El cine de Guillermo del Toro, al contrario, ha ido expandiendo sus límites, pasando de preguntarse por la naturaleza de un vampiro o por las razones de la existencia de los fantasmas, hasta estos últimos tiempos en que trata de entender si la maldad es parte del espíritu humano (El callejón de las almas perdidas) o qué es lo que nos hace personas (Pinocho). Con su adaptación de Frankenstein avanza en ese camino y se atreve a modificar uno de los pocos mitos contemporáneos que no tiene que ver con superhéroes de cómic, haciéndolo más pertinente para nuestra pobre humanidad de hoy, agobiada y doliente.

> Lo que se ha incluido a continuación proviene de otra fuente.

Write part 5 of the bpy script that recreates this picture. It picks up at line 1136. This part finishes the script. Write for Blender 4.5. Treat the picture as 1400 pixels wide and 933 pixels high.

Porque si cuando Mary Shelley concibió esta historia la Revolución Industrial y los avances de la ciencia hacían desconfiar de lo que podía pasar si el hombre tomaba el lugar creador de Dios, ahora lo que hay que temer es qué criaturas van a salir de estos dioses crueles, sin educación ni amor, en que nos hemos convertido.
Su Víctor Frankenstein es un metahumano, que se supone es el destino de todos cuando empecemos a implantarnos chips en el cerebro; por eso dedica tanto tiempo a remarcar la importancia de los procesos de aprendizaje, en lo que es el logro más sutil de un guion preciso y sin fisuras, haciendo énfasis en que nuestras creaciones sólo serán capaces de reproducir aquellos principios que les enseñemos y, por lo tanto, una IA diseñada por tipos despiadados no entenderá de compasión; por eso la Elizabeth que encarna Mia Goth simboliza, con ayuda del vestuario extraordinario de Kate Hawley, a la Naturaleza, a la que terminarán destruyendo los propios seres humanos y no los monstruos que ha creado, porque ni los carros ni los robots tienen alma.
Si el frenesí de la interpretación de Oscar Isaac se parece ciertamente a la intensidad malsana de los “genios” de Silicon Valley, es bajo hondas capas de maquillaje que por fin se ha desplegado el talento actoral de Jacob Elordi, sin el imperativo de verse bien y con la única meta de crear un personaje grandioso y memorable, digno de este relato único y tan artesanal como lo deja ver el diseño de producción de Tamara Deverell, que expresa en cada esquina la cualidad vital de lo tangible. Una criatura cinéfila tan grandiosa como su creador, Guillermo del Toro. Padre amoroso y demiurgo incansable.